September 4, 2014 — Officials say the population of the species has hit an all-time low, but fishermen say their catches actually are up.
Bert Jongerden walked through the refrigerated display room at the city-owned fish auction house Tuesday, where 3,000 to 4,000 pounds of cod were packed in ice and waiting for buyers, a significant amount for an allegedly doomed fishery.
“Look at it all. It’s beautiful,” said Jongerden, general manager of the Portland Fish Exchange.
But all that cod should not be there, according to a report last month by the National Oceanic and Atmospheric Administration that found the number of cod of reproductive age in the Gulf of Maine has hit an all-time low – only 3 percent to 4 percent of what’s needed for a sustainable fishery.
That’s a sharp decline from an estimated 13 to 18 percent in 2013. Those grim numbers will put pressure on fishery managers to make major cuts to the amount of cod that fishermen can take and that, in turn, would make it harder for fishermen to go after healthy stocks of other groundfish that swim in the same fishing grounds. It is difficult to catch those species without catching cod in the same nets.
Jongerden and fishermen in Maine say landings data in Portland and what they have seen for themselves indicate that scientists are using mathematical models that don’t reflect what’s going on in the ocean. Fishermen have landed nearly twice the amount of cod in the first four months of this season as they did during the same period last year.
But scientists stand by these numbers, explaining that they are based on trawl surveys of the entire Gulf of Maine, not just fishing grounds off the coasts of Maine and New Hampshire.

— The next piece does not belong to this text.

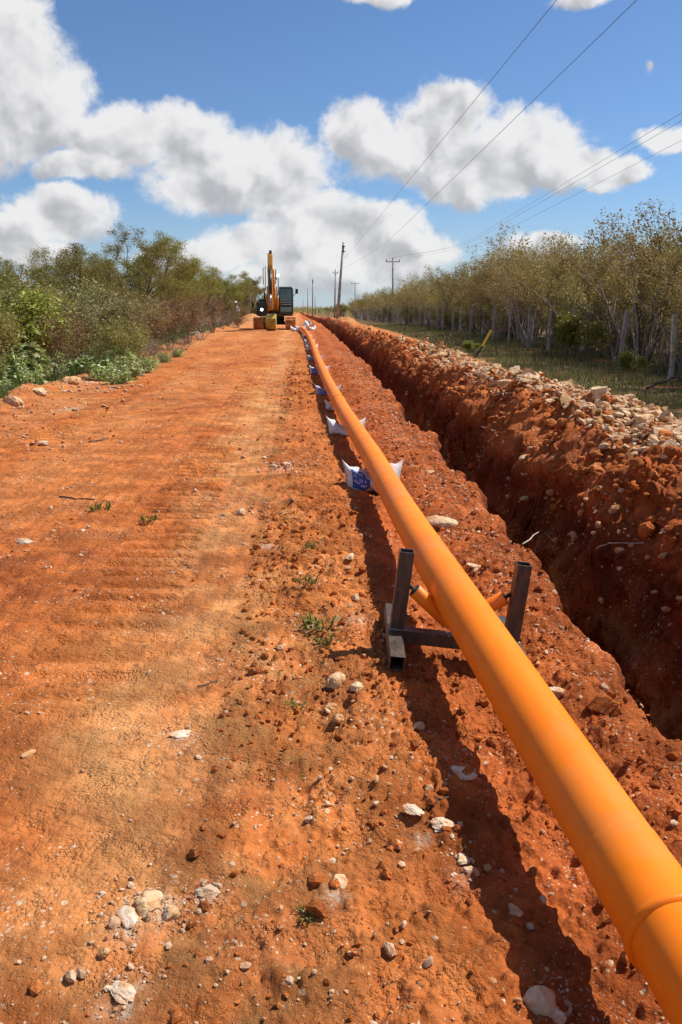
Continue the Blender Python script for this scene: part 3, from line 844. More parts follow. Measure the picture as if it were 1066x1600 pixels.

Moreover, they say, it appears that the few cod left in the Gulf of Maine may be aggregating in a relatively small area – a warning that cod stocks in Maine waters may be repeating what happened in Newfoundland in the late 1980s and early ’90s, when cod populations surged in one small area off its coast, but were thin elsewhere. The entire stock crashed the following year, resulting in a fishing moratorium that devastated the province’s fishing industry. Stocks there have never recovered.